Date of Award:


Document Type:


Degree Name:

Doctor of Philosophy (PhD)




Sebastian Striefel


Stimulus overselectivity is said to occur when behavior is under the control of a restricted set of stimuli from a stimulus complex. Three studies investigated the effects of specific multiple-stimulus training histories upon the overselective responding of normal preschool children.

In Experiment 1, eight children 3 to 5 years of age, were trained to discriminate forms presented on cards. Each form was labelled with a nonsense syllable, and each card (multiple stimulus) consisted of two forms. A time-delay training procedure was used.
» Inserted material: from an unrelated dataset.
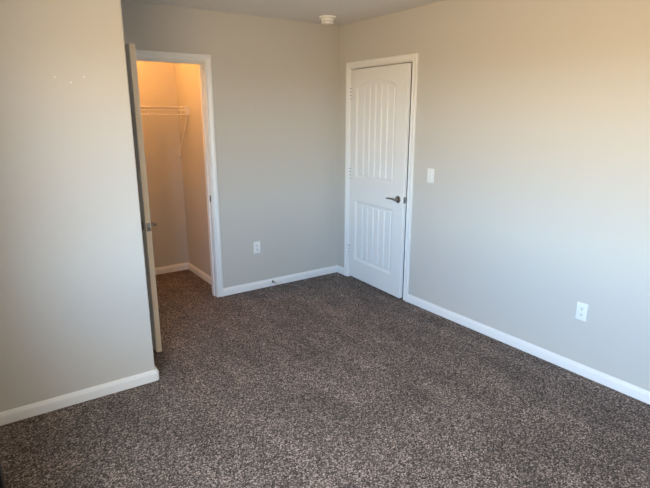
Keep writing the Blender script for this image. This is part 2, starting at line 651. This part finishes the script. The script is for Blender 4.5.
for a, b in ((-wl / 2 + fw, -0.035), (0.035, wl / 2 - fw)):
    for k, (z0, z1, xo) in enumerate(((fw, hh / 2 + 0.015, -0.115), (hh / 2 - 0.015, hh - fw, -0.138))):
        bm = bmesh.new()
        s_ = 0.032
        box(bm, xo - 0.011, xo + 0.011, a, a + s_, z0, z1, 0.002)
        box(bm, xo - 0.011, xo + 0.011, b - s_, b, z0, z1, 0.002)
        box(bm, xo - 0.011, xo + 0.011, a + s_, b - s_, z0, z0 + s_, 0.002)
        box(bm, xo - 0.011, xo + 0.011, a + s_, b - s_, z1 - s_, z1, 0.002)
        sa = link_mesh('sash', bm, M_VINYL, wr, 30)
        bm = bmesh.new()
        vs = [bm.verts.new((xo, y, z)) for y, z in ((a + s_, z0 + s_), (b - s_, z0 + s_), (b - s_, z1 - s_), (a + s_, z1 - s_))]
        bm.faces.new(vs)
        link_mesh('glass_pane', bm, M_GLASS, sa)
bm = bmesh.new()
box(bm, -0.095, 0.001, -wl / 2 + 0.001, wl / 2 - 0.001, -0.018, 0.006, 0.003)
box(bm, 0.001, 0.030, -wl / 2 - 0.03, wl / 2 + 0.03, -0.018, 0.006, 0.003)
box(bm, 0.001, 0.014, -wl / 2 - 0.02, wl / 2 + 0.02, -0.075, -0.018, 0.003)
link_mesh('window_sill', bm, M_TRIM, wr, 30)

# ------------------------------------------------------------------ closet: ceiling lamp
LAMP = (-1.95, 0.50, H)
lamp = empty('ceiling_lamp', LAMP)
set_props(lamp, 'round glowing warm globe lamp on the closet ceiling', 'lamp')
bm = bmesh.new()
lathe(bm, [(0.0, 0.0), (0.085, 0.0), (0.085, -0.012), (0.070, -0.026), (0.050, -0.030), (0.0, -0.030)], Matrix(), 36)
link_mesh('lamp_base', bm, M_PLASTIC, lamp, 40)
mg = bpy.data.materials.new('warm_lamp_glass')
mg.use_nodes = True
LAMP_STRENGTH = 92.0
bb = mg.node_tree.nodes['Principled BSDF']
bb.inputs['Base Color'].default_value = (0.9, 0.85, 0.75, 1)
bb.inputs['Emission Color'].default_value = (1.0, 0.436, 0.11, 1)
bb.inputs['Emission Strength'].default_value = LAMP_STRENGTH
bm = bmesh.new()
prof = [(0.045, -0.028)] + [(0.085 * math.sin(R(a)), -0.100 + 0.075 * math.cos(R(a))) for a in range(35, 180, 12)] + [(0.0, -0.175)]
lathe(bm, prof, Matrix(), 36)
link_mesh('lamp_globe', bm, mg, lamp, 60)

# ------------------------------------------------------------------ closet: wire shelf
SX0, SX1 = KXL + 0.01, KX - 0.004
SYF, SYB, SZ = 0.700, KY - 0.004, 1.703
shelf = empty('wire_shelf', (SX1, SYB, SZ))
set_props(shelf, 'white coated wire shelf mounted across the closet back wall', 'shelf')
L = lambda x, y, z: (x - SX1, y - SYB, z - SZ)
bm = bmesh.new()
nx = int((SX1 - SX0) / 0.0254)
for k in range(nx + 1):
    x = SX1 - 0.006 - k * 0.0254
    # deck wire bending down over the lip
    tube(bm, [L(x, SYB - 0.004, SZ), L(x, SYF + 0.004, SZ), L(x, SYF, SZ - 0.004), L(x, SYF, SZ - 0.036)], 0.0013, 5)
d = link_mesh('deck_wires', bm, M_WIRE, shelf, 60)
d['kind'] = 'stuff'
for y, z, r_ in ((SYB - 0.004, SZ - 0.004, 0.003), (SYF + 0.150, SZ - 0.004, 0.003), (SYF, SZ, 0.0032),
                 (SYF, SZ - 0.033, 0.0032)):
    bm = bmesh.new()
    tube(bm, [L(SX0, y, z), L(SX1 - 0.002, y, z)], r_, 8)
    link_mesh('shelf_rail', bm, M_WIRE, shelf, 60)
bm = bmesh.new()
tube(bm, [L(SX0, SYF - 0.002, SZ - 0.072), L(SX1 - 0.004, SYF - 0.002, SZ - 0.072)], 0.0050, 10)
for k in range(1 + nx // 12):
    x = SX1 - 0.078 - k * 0.305
    tube(bm, [L(x, SYF, SZ - 0.033), L(x, SYF, SZ - 0.072)], 0.0025, 8)
link_mesh('hanging_rail', bm, M_WIRE, shelf, 60)
for k in range(5):
    x = SX1 - 0.078 - k * 0.305
    bm = bmesh.new()
    tube(bm, [L(x, SYF, SZ - 0.072), L(x, SYF, SZ - 0.092), L(x + 0.002, SYF + 0.004, SZ - 0.103),
              L(x + 0.004, SYF + 0.013, SZ - 0.107), L(x + 0.005, SYF + 0.020, SZ - 0.098)], 0.0028, 8)
    link_mesh('rail_hook', bm, M_WIRE, shelf, 60)
bm = bmesh.new()
box(bm, *[v for p in zip(L(SX1 - 0.004, SYF - 0.012, SZ - 0.080), L(SX1 + 0.0035, SYF + 0.030, SZ + 0.010)) for v in p], 0.002)
box(bm, *[v for p in zip(L(SX1 - 0.034, SYF - 0.008, SZ - 0.078), L(SX1 - 0.003, SYF - 0.003, SZ + 0.006)) for v in p], 0.002)
eb = link_mesh('end_bracket', bm, M_WIRE, shelf, 30)
bm = bmesh.new()
tube(bm, [L(SX1 - 0.012, SYF + 0.002, SZ - 0.070), L(SX1 - 0.012, SYF + 0.010, SZ - 0.086),
          L(SX1 - 0.012, SYB - 0.012, SZ - 0.440), L(SX1 - 0.012, SYB - 0.001, SZ - 0.462)], 0.0055, 10)
box(bm, *[v for p in zip(L(SX1 - 0.021, SYB - 0.008, SZ - 0.480), L(SX1 - 0.003, SYB + 0.003, SZ - 0.435)) for v in p], 0.002)
link_mesh('support_brace', bm, M_WIRE, shelf, 40)


# ------------------------------------------------------------------ outlets and switch
def plate_thing(name, loc, rotz, label, cat, group=None):
    """local frame: plate in x-z, facing -y, wall at y=0"""
    o = empty(name, loc, rotz)
    set_props(o, label, cat, group)
    bm_ = bmesh.new()
    pw, ph = 0.0705, 0.1150
    box(bm_, -pw / 2, pw / 2, -0.0058, 0.0006, -ph / 2, ph / 2, 0.0022, 3)
    link_mesh('cover_plate', bm_, M_PLASTIC, o, 40)
    return o


def screw(o, x, z, y=-0.0058):
    bm_ = bmesh.new()
    m_ = Matrix.Translation((x, y, z)) @ Matrix.Rotation(R(90), 4, 'X')
    lathe(bm_, [(0.0, -0.0006), (0.0033, -0.0006), (0.0031, 0.0008), (0.0, 0.0012)], m_, 14)
    s_ = link_mesh('screw', bm_, M_PLASTIC, o, 40)
    bm_ = bmesh.new()
    box(bm_, x - 0.0028, x + 0.0028, y - 0.0014, y - 0.0006, z - 0.0004, z + 0.0004)
    link_mesh('screw_slot', bm_, M_SCREW, s_)


def duplex(name, loc, rotz, label):
    o = plate_thing(name, loc, rotz, label, 'outlet')
    for sz in (0.0195, -0.0195):
        bm_ = bmesh.new()
        ring = []
        for k in range(40):
            a = 2 * math.pi * k / 40
            ring.append((0.0172 * math.cos(a), max(-0.0135, min(0.0135, 0.0172 * math.sin(a)))))
        lo_ = [bm_.verts.new((x, -0.0050, sz + z)) for x, z in ring]
        hi_ = [bm_.verts.new((x, -0.0072, sz + z)) for x, z in ring]
        for k in range(40):
            bm_.faces.new((lo_[k], lo_[(k + 1) % 40], hi_[(k + 1) % 40], hi_[k]))
        bm_.faces.new(hi_)
        bm_.faces.new(lo_)
        rc = link_mesh('receptacle', bm_, M_PLASTIC, o, 30)
        bm_ = bmesh.new()
        box(bm_, -0.0078, -0.0048, -0.0075, -0.0068, sz - 0.001, sz + 0.0085)
        box(bm_, 0.0050, 0.0078, -0.0075, -0.0068, sz, sz + 0.0080)
        m_ = Matrix.Translation((0.0, -0.0068, sz - 0.0070)) @ Matrix.Rotation(R(90), 4, 'X')
        lathe(bm_, [(0.0, 0.0), (0.0034, 0.0), (0.0034, 0.0007), (0.0, 0.0007)], m_, 14)
        sl = link_mesh('socket_slots', bm_, M_DARK, rc)
        sl['label'] = 'dark outlet slots'
    screw(o, 0.0, 0.0)
    return o


duplex('wall_outlet', (0.0, -2.634, 0.419), R(-90),
       'white duplex outlet low on the right wall right of the door')
duplex('wall_outlet', (-0.946, 0.0, 0.410), 0.0,
       'white duplex outlet low on the back wall beside the closet')

sw = plate_thing('light_switch', (0.0, -1.281, 1.149), R(-90),
                 'white rocker light switch on the right wall beside the door', 'light switch')
bm = bmesh.new()
box(bm, -0.0168, 0.0168, -0.0066, -0.0050, -0.0335, 0.0335, 0.0006)
fr = link_mesh('rocker_frame', bm, M_PLASTIC, sw, 30)
bm = bmesh.new()
pv = [(-0.0062, -0.0315), (-0.0105, -0.0315), (-0.0078, 0.0), (-0.0066, 0.0315), (-0.0062, 0.0315)]
a_ = [bm.verts.new((-0.0150, y, z)) for y, z in pv]
b_ = [bm.verts.new((0.0150, y, z)) for y, z in pv]
for k in range(len(pv)):
    k2 = (k + 1) % len(pv)
    bm.faces.new((a_[k], a_[k2], b_[k2], b_[k]))
bm.faces.new(a_)
bm.faces.new(b_)
link_mesh('rocker', bm, M_PLASTIC, sw, 20)
for z in (0.0480, -0.0480):
    screw(sw, 0.0, z)

# ------------------------------------------------------------------ smoke detector
sd = empty('smoke_detector', (-0.357, -0.325, H))
set_props(sd, 'round off-white smoke detector on the ceiling near the corner', 'smoke detector')
bm = bmesh.new()
lathe(bm, [(0.0, 0.001), (0.072, 0.001), (0.0735, -0.006), (0.0725, -0.013), (0.069, -0.015), (0.0, -0.015)], Matrix(), 56)
link_mesh('mounting_base', bm, M_DETECT, sd, 40)
bm = bmesh.new()
lathe(bm, [(0.0, -0.014), (0.052, -0.014), (0.053, -0.020), (0.0560, -0.023), (0.0580, -0.032), (0.0575, -0.044),
           (0.053, -0.053), (0.044, -0.058), (0.0, -0.060)], Matrix(), 56)
hs = link_mesh('housing', bm, M_DETECT, sd, 40)
bm = bmesh.new()
for k in range(22):
    a = 2 * math.pi * k / 22
    g = bmesh.ops.create_cube(bm, size=1.0)
    mt = Matrix.Rotation(a, 4, 'Z') @ Matrix.Translation((0.0572, 0, -0.0420)) @ Matrix.Diagonal((0.003, 0.010, 0.0030, 1))
    for v in g['verts']:
        v.co = mt @ v.co
vt = link_mesh('vent_slots', bm, M_DARK, hs)
vt['kind'] = 'stuff'
bm = bmesh.new()
lathe(bm, [(0.0, -0.0585), (0.0095, -0.0585), (0.0095, -0.0615), (0.0080, -0.0628), (0.0, -0.0630)],
      Matrix.Translation((-0.012, -0.014, 0)), 24)
link_mesh('test_button', bm, M_PLASTIC, sd, 40)

# ------------------------------------------------------------------ door stop on the back baseboard
ds = empty('door_stop', (-0.792, -BT, 0.044))
set_props(ds, 'short metal door stop with white tip on the back baseboard', 'door stop')
mt = Matrix.Rotation(R(90), 4, 'X')
bm = bmesh.new()
lathe(bm, [(0.0, -0.001), (0.0130, -0.001), (0.0130, 0.003), (0.0090, 0.008), (0.0060, 0.010), (0.0, 0.010)], mt, 24)
link_mesh('mounting_base', bm, M_NICKEL, ds, 40)
bm = bmesh.new()
lathe(bm, [(0.0, 0.009), (0.0052, 0.009), (0.0048, 0.040), (0.0052, 0.060), (0.0, 0.060)], mt, 20)
link_mesh('rod', bm, M_NICKEL, ds, 40)
bm = bmesh.new()
lathe(bm, [(0.0, 0.058), (0.0095, 0.058), (0.0100, 0.066), (0.0085, 0.074), (0.0, 0.076)], mt, 20)
tp = link_mesh('bumper_tip', bm, M_RUBBER, ds, 40)
tp['label'] = 'white rubber bumper tip'

# ------------------------------------------------------------------ spackled nail holes
for wall, spots in ((WALL_BACK, ((-0.950, 0.0, 1.686),)),
                    (WALL_LEFT, ((-2.639, YB, 1.812), (-2.503, YB, 1.818), (-2.568, YB, 1.788)))):
    for x, y, z in spots:
        bm = bmesh.new()
        lathe(bm, [(0.0, -0.0004), (0.0042, -0.0004), (0.0036, 0.0005), (0.0, 0.0008)],
              Matrix.Translation((x, y, z)) @ Matrix.Rotation(R(90), 4, 'X') @ Matrix.Diagonal((1.3, 1, 1, 1)), 14)
        sp = link_mesh('spackle_spot', bm, M_SPACKLE, wall, 40)
        sp['label'] = 'pale filled nail hole'

# ------------------------------------------------------------------ black bin at the lower left edge of view
BX0, BX1, BY0, BY1, BZ = XW + 0.016, -3.122, -2.02, -1.83, 0.40
wb = empty('waste_bin', ((BX0 + BX1) / 2, (BY0 + BY1) / 2, 0))
set_props(wb, 'slim black bin at the lower left corner, mostly cut off by the frame', 'bin')
bx, by = (BX1 - BX0) / 2, (BY1 - BY0) / 2


def rrect(hx, hy, r, z, n=5):
    out_ = []
    for cx, cy, a0 in ((hx - r, hy - r, 0), (-hx + r, hy - r, 90), (-hx + r, -hy + r, 180), (hx - r, -hy + r, 270)):
        for k in range(n + 1):
            a = R(a0 + 90 * k / n)
            out_.append((cx + r * math.cos(a), cy + r * math.sin(a), z))
    return out_


def loft(bm_, loops):
    rings = [[bm_.verts.new(p) for p in lp_] for lp_ in loops]
    n = len(rings[0])
    for r0, r1 in zip(rings, rings[1:]):
        for k in range(n):
            bm_.faces.new((r0[k], r0[(k + 1) % n], r1[(k + 1) % n], r1[k]))
    return rings


bm = bmesh.new()
rg = loft(bm, [rrect(bx - 0.004, by - 0.004, 0.010, 0.0), rrect(bx - 0.001, by - 0.001, 0.012, 0.006),
               rrect(bx - 0.001, by - 0.001, 0.012, BZ - 0.012), rrect(bx - 0.004, by - 0.004, 0.010, BZ - 0.012),
               rrect(bx - 0.004, by - 0.004, 0.010, 0.010)])
bm.faces.new(rg[0])
bm.faces.new(rg[-1])
link_mesh('bin_body', bm, M_BLACK, wb, 40)
bm = bmesh.new()
rg = loft(bm, [rrect(bx - 0.001, by - 0.001, 0.012, BZ - 0.012), rrect(bx, by, 0.012, BZ - 0.010),
               rrect(bx, by, 0.012, BZ - 0.002), rrect(bx - 0.002, by - 0.002, 0.011, BZ),
               rrect(bx - 0.004, by - 0.004, 0.010, BZ - 0.002), rrect(bx - 0.004, by - 0.004, 0.010, BZ - 0.012)])
link_mesh('bin_rim', bm, M_BLACK, wb, 40)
Four subjects were trained using Concurrent training in which two of the three S- response choices contained components of the S+. Four subjects were trained using Sequential training in which the choices did not contain S+ components, but S+s were trained in order such that one component of a previously- trained S+ was present in the next S+. Subjects trained using Concurrent training acquired the discriminations in fewer trials, and had fewer errors during training. However, they responded to single components at chance level, whereas subjects trained using Sequential training recognized components and were able to recombine them into novel combinations.
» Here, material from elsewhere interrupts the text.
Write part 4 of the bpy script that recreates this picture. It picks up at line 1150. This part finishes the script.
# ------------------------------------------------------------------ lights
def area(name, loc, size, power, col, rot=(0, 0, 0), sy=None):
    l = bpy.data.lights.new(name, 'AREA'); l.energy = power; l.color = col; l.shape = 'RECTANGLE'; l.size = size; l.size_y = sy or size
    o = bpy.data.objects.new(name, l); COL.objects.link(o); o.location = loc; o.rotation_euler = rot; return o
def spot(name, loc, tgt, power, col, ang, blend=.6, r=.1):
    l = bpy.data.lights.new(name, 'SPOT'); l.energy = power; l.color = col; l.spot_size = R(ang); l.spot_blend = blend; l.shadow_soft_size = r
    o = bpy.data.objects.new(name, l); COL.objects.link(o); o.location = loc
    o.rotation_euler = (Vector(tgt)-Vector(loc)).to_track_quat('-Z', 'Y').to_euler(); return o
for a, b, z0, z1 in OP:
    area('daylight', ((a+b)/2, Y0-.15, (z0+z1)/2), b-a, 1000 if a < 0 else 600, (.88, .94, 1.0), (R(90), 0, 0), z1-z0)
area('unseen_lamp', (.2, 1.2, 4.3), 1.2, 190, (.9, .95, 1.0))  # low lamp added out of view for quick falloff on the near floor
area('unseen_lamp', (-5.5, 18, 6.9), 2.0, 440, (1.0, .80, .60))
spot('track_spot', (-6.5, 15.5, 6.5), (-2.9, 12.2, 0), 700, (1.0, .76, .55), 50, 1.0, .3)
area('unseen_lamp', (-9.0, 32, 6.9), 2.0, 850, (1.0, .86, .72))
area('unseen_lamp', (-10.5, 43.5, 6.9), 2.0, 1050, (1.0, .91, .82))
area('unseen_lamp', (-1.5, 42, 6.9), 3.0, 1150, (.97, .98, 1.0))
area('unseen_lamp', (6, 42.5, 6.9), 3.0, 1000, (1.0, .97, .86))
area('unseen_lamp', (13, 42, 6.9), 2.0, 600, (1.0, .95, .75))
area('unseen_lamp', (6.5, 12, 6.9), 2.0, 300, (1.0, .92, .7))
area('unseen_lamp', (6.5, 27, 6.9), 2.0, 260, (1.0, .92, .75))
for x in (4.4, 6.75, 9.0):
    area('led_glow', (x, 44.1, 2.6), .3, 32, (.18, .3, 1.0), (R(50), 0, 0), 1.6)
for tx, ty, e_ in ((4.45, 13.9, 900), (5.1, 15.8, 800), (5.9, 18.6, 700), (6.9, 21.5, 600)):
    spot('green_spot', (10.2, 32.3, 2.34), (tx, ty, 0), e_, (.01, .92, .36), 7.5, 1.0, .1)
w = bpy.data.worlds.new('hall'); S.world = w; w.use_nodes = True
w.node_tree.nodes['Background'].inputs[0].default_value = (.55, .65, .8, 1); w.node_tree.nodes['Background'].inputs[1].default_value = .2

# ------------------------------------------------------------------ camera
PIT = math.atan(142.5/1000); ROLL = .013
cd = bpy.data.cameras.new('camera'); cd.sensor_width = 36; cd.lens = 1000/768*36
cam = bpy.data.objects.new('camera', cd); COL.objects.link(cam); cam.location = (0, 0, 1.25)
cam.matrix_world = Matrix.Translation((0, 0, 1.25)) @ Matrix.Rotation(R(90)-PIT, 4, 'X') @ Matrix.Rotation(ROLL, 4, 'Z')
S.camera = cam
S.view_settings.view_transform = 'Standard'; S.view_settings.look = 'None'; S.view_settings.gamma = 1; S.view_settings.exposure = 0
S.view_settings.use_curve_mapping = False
Experiment 2 was designed to investigate the effects of interspersing component probes among review trials of previously learned S+s that contained those components. Responses of two subjects to components were probed with interspersed review trials. Subjects with a Sequential training history demonstrated higher levels of correct responding to recombinations of components, whereas subjects with a Concurrent history continued to respond at chance level.

In Experiment 3, two subjects with a history of Concurrent training were trained using Sequential training. The subjects learned to respond to recombinations and components at criterion level.

It was concluded that multiple-stimulus training, in which S+ components are presented sequentially, is an effective method for training subjects to respond to components as well as to the total multiple stimulus. Findings are discussed in relation to: (a) attention theory and implications for related areas, such as stimulus salience and functionality; (b) a reassessment of the definition of overselectivity; and (c) implications for research with other populations.